我が家の新築を検討していた20年程前に会った、東北訛の強い、口数の少ない大工の棟梁のことを思い起こします。日光東照宮の宮大工の流れを汲む方で、本格的な和風建築の棟梁でした。「扇垂木」といって、寺など の屋根の四隅の軒を支える垂木を平行ではなく、扇のように放射状に張り出させる工法があります。棟梁はその工法を得意として、個人の住宅でも扇垂木の工法を生かしています。棟梁の建てた日本家屋を見ると、伝統 の技と現代建築のセンス、そして作り手である棟梁の誇りの感じられる堂々たる出来栄えでした。
その棟梁が時々口にした不思議な言葉がありました。「レイサンヤ・シニクチュウ・アリ」。語呂はいいけれど意味不明の言葉です。

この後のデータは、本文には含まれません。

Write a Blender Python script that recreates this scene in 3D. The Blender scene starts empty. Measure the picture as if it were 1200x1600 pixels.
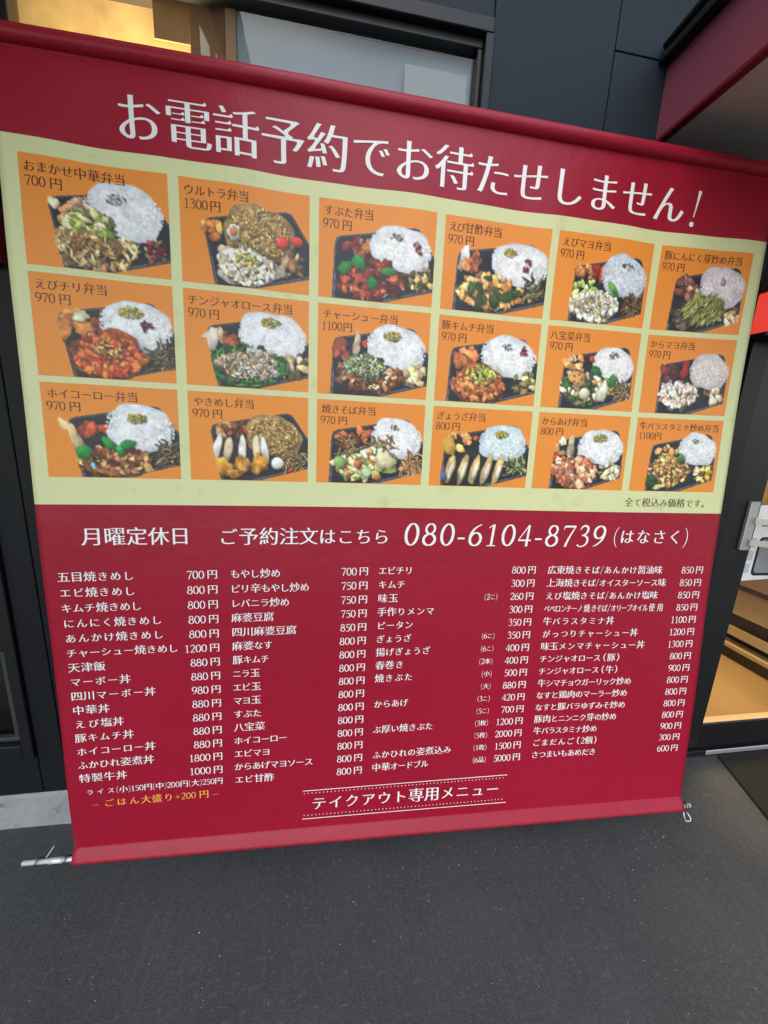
import bpy, math, random
import numpy as np
from mathutils import Vector, Matrix
from mathutils.geometry import delaunay_2d_cdt

S = bpy.context.scene
C = S.collection
R = math.radians
rng = np.random.RandomState(7)
random.seed(7)

# ------------------------------------------------------------------ camera
YAW, PITCH, ROLL, FOC = 0.15915, -0.2180, 0.04849, 595.11 / 1600.0
cy, sy, cp, sp, cr, sr = math.cos(YAW), math.sin(YAW), math.cos(PITCH), math.sin(PITCH), math.cos(ROLL), math.sin(ROLL)
fw = Vector((sy * cp, cy * cp, sp)); rt = Vector((cy, -sy, 0)); up = rt.cross(fw)
r2 = rt * cr + up * sr; u2 = -rt * sr + up * cr
cam_d = bpy.data.cameras.new('camera'); cam = bpy.data.objects.new('camera', cam_d); C.objects.link(cam)
M = Matrix((r2, u2, -fw)).transposed().to_4x4(); M.translation = Vector((0, 0, 1.4))
cam.matrix_world = M
cam_d.sensor_fit = 'VERTICAL'; cam_d.sensor_height = 24.0; cam_d.lens = 24.0 * FOC
cam_d.clip_start = 0.02; cam_d.clip_end = 500
S.camera = cam

# ------------------------------------------------------------------ light
SUN_EL, SUN_AZ = R(50), R(200)
w = bpy.data.worlds.new('World'); S.world = w; w.use_nodes = True
nt = w.node_tree; nt.nodes.clear()
sky = nt.nodes.new('ShaderNodeTexSky'); sky.sky_type = 'NISHITA'; sky.sun_disc = False
sky.sun_elevation = SUN_EL; sky.sun_rotation = SUN_AZ; sky.air_density = 1.6; sky.dust_density = 1.5; sky.ozone_density = 1.0
bg = nt.nodes.new('ShaderNodeBackground'); bg.inputs['Strength'].default_value = 0.15
wo = nt.nodes.new('ShaderNodeOutputWorld')
nt.links.new(sky.outputs[0], bg.inputs['Color']); nt.links.new(bg.outputs[0], wo.inputs['Surface'])
sl = bpy.data.lights.new('sun', 'SUN'); sl.energy = 0.5; sl.angle = R(75); sl.color = (1.0, 0.97, 0.93)
so = bpy.data.objects.new('sun', sl); C.objects.link(so)
# sun stands behind the camera, high over the street
sd = Vector((math.sin(SUN_AZ) * math.cos(SUN_EL), math.cos(SUN_AZ) * math.cos(SUN_EL), math.sin(SUN_EL)))
so.rotation_euler = sd.to_track_quat('Z', 'Y').to_euler(); so.location = (0, -3, 6)
vs = S.view_settings
vs.view_transform = 'Standard'; vs.look = 'None'; vs.exposure = 0.9; vs.gamma = 1.0; vs.use_curve_mapping = False
S.cycles.use_denoising = True
S.cycles.max_bounces = 8

# ------------------------------------------------------------------ helpers
def s2l(c):
    c = np.asarray(c, float)
    return np.where(c <= 0.04045, c / 12.92, ((c + 0.055) / 1.055) ** 2.4)

def tag(o, label=None, cat=None, group=None, kind=None):
    if label: o['label'] = label
    if cat: o['category'] = cat
    if group: o['group'] = group
    if kind: o['kind'] = kind
    return o

def empty(name, loc, label=None, cat=None, group=None, kind=None):
    o = bpy.data.objects.new(name, None); C.objects.link(o); o.location = loc; o.empty_display_size = 0.05
    return tag(o, label, cat, group, kind)

def wloc(o):
    v = Vector((0, 0, 0))
    while o is not None:
        v += o.location; o = o.parent
    return v

def mesh_obj(name, V, F, mat, parent=None, smooth=False):
    """V in world coordinates; the mesh is stored relative to its parent."""
    V = np.asarray(V, float)
    if parent is not None:
        b = wloc(parent); V = V - np.array([b.x, b.y, b.z])
        org = (0, 0, 0)
    else:
        org = (V.min(0) + V.max(0)) / 2; org[2] = V[:, 2].min(); V = V - org
    me = bpy.data.meshes.new(name); me.from_pydata(V.tolist(), [], F); me.update()
    o = bpy.data.objects.new(name, me); C.objects.link(o); o.location = org
    if parent is not None: o.parent = parent
    for m in (mat if isinstance(mat, (list, tuple)) else [mat]): me.materials.append(m)
    if smooth: me.polygons.foreach_set('use_smooth', [True] * len(me.polygons))
    return o

class MB:
    def __init__(s): s.V = []; s.F = []
    def add(s, V, F):
        n = len(s.V); s.V += [tuple(map(float, v)) for v in V]; s.F += [tuple(i + n for i in f) for f in F]; return s
    def box(s, x0, x1, y0, y1, z0, z1, b=0.0):
        """box with optionally chamfered edges"""
        if b <= 0:
            V = [(x, y, z) for x in (x0, x1) for y in (y0, y1) for z in (z0, z1)]
            F = [(0, 1, 3, 2), (4, 6, 7, 5), (0, 4, 5, 1), (2, 3, 7, 6), (0, 2, 6, 4), (1, 5, 7, 3)]
            return s.add(V, F)
        lo = (x0, y0, z0); hi = (x1, y1, z1); V = []; idx = {}
        for sx in (0, 1):
            for sy_ in (0, 1):
                for sz in (0, 1):
                    for ax in range(3):
                        p = []
                        for k, sg in enumerate((sx, sy_, sz)):
                            v = hi[k] if sg else lo[k]
                            if k != ax: v += -b if sg else b
                            p.append(v)
                        idx[(sx, sy_, sz, ax)] = len(V); V.append(p)
        F = []
        def quad(fx):
            F.append(tuple(fx))
        for ax in range(3):
            o1, o2 = [k for k in range(3) if k != ax]
            for sg in (0, 1):
                q = []
                for a, c in ((0, 0), (1, 0), (1, 1), (0, 1)):
                    t = [0, 0, 0]; t[ax] = sg; t[o1] = a; t[o2] = c
                    q.append(idx[(t[0], t[1], t[2], ax)])
                F.append(tuple(q))
            for a in (0, 1):
                for c in (0, 1):
                    t0 = [0, 0, 0]; t1 = [0, 0, 0]; t0[ax] = 0; t1[ax] = 1
                    t0[o1] = t1[o1] = a; t0[o2] = t1[o2] = c
                    F.append((idx[(*t0, o1)], idx[(*t1, o1)], idx[(*t1, o2)], idx[(*t0, o2)]))
        for sx in (0, 1):
            for sy_ in (0, 1):
                for sz in (0, 1):
                    F.append(tuple(idx[(sx, sy_, sz, k)] for k in range(3)))
        return s.add(V, F)
    def tube(s, pts, r, n=10, caps=True):
        P = [Vector(p) for p in pts]; rs = r if isinstance(r, (list, tuple)) else [r] * len(P)
        V = []; F = []
        pn = None
        for i, p in enumerate(P):
            t = (P[min(i + 1, len(P) - 1)] - P[max(i - 1, 0)]).normalized()
            if pn is None:
                a = Vector((0, 0, 1)) if abs(t.z) < 0.9 else Vector((1, 0, 0))
                pn = t.cross(a).normalized()
            pn = (pn - t * pn.dot(t)).normalized(); bn = t.cross(pn)
            for k in range(n):
                an = 2 * math.pi * k / n
                V.append(p + (pn * math.cos(an) + bn * math.sin(an)) * rs[i])
        for i in range(len(P) - 1):
            for k in range(n):
                F.append((i * n + k, i * n + (k + 1) % n, (i + 1) * n + (k + 1) % n, (i + 1) * n + k))
        if caps:
            F.append(tuple(range(n - 1, -1, -1))); F.append(tuple((len(P) - 1) * n + k for k in range(n)))
        return s.add(V, F)
    def build(s, name, mat, parent=None, smooth=False):
        o = mesh_obj(name, s.V, s.F, mat, parent, smooth)
        import bmesh
        bm = bmesh.new(); bm.from_mesh(o.data); bmesh.ops.recalc_face_normals(bm, faces=bm.faces); bm.to_mesh(o.data); bm.free()
        return o

# ------------------------------------------------------------------ materials
def mat(name, col, rough=0.6, spec=0.5, metal=0.0, noise=None, bump=None, emit=None, attr=None, coat=0.0, grime=None):
    """noise=(scale, strength, second colour)  bump=(scale, distance)  grime=(scale, amount, colour)"""
    m = bpy.data.materials.new(name); m.use_nodes = True; t = m.node_tree; b = t.nodes['Principled BSDF']
    L = t.links.new
    b.inputs['Base Color'].default_value = (*col, 1); b.inputs['Roughness'].default_value = rough
    b.inputs['Specular IOR Level'].default_value = spec; b.inputs['Metallic'].default_value = metal
    b.inputs['Coat Weight'].default_value = coat
    tc = t.nodes.new('ShaderNodeNewGeometry')
    src = None
    if attr:
        a = t.nodes.new('ShaderNodeAttribute'); a.attribute_name = attr; src = a.outputs['Color']
    def nz(scale, detail=6, rg=0.6):
        n = t.nodes.new('ShaderNodeTexNoise'); n.inputs['Scale'].default_value = scale
        n.inputs['Detail'].default_value = detail; n.inputs['Roughness'].default_value = rg
        L(tc.outputs['Position'], n.inputs['Vector']); return n
    def mix(fac, ca, cb):
        x = t.nodes.new('ShaderNodeMix'); x.data_type = 'RGBA'
        L(fac, x.inputs['Factor'])
        for sock, v in ((x.inputs[6], ca), (x.inputs[7], cb)):
            if hasattr(v, 'node'): L(v, sock)
            else: sock.default_value = (*v, 1)
        return x.outputs[2]
    def rampf(out, lo, hi):
        x = t.nodes.new('ShaderNodeMapRange'); x.inputs['From Min'].default_value = lo; x.inputs['From Max'].default_value = hi
        L(out, x.inputs['Value']); return x.outputs['Result']
    cur = src if src is not None else col
    if noise:
        n = nz(noise[0]); f = rampf(n.outputs['Fac'], 0.5 - 0.5 / noise[1], 0.5 + 0.5 / noise[1]) if noise[1] > 1 else rampf(n.outputs['Fac'], 0.3, 0.7)
        cur = mix(f, cur, noise[2])
    if grime:
        n = nz(grime[0], 9, 0.7); f = rampf(n.outputs['Fac'], grime[1], grime[1] + 0.14)
        cur = mix(f, cur, grime[2])
    if hasattr(cur, 'node'): L(cur, b.inputs['Base Color'])
    if bump:
        n = nz(bump[0], 5, 0.6); bp = t.nodes.new('ShaderNodeBump'); bp.inputs['Distance'].default_value = bump[1]; bp.inputs['Strength'].default_value = 1.0
        L(n.outputs['Fac'], bp.inputs['Height']); L(bp.outputs[0], b.inputs['Normal'])
    if emit:
        b.inputs['Emission Color'].default_value = (*emit[0], 1); b.inputs['Emission Strength'].default_value = emit[1]
    return m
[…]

「三顧之礼」と題された漢詩風の文章の一行で、漢字で書くと「嶺山野史ニ玖中有リ」。この 言葉を覚える目的は、実は「0384200900」という数字を覚えることなんです。この後半はゼロの間に9があるので「クチュウアリ=00900」と読み下します。もう一つ、「貝原益軒・養生訓」と題された数字は「9800026632」 。これを「九月も近い八月は、丸い丸いお月様、二人は無理せずむつまじく、三途の川まで二人連れ」と覚えます。この数字はいったい何か。
この数字が頭に入っていると、現場で難しい計算式を思い出すこともなく、複雑で面倒な計算が計算機など使わなくてもその場で墨の線が引ける程に出てくるのだそうです。こんな風に、棟梁の体の中には、伝えられて きた高い水準の技と知恵が詰まっていました。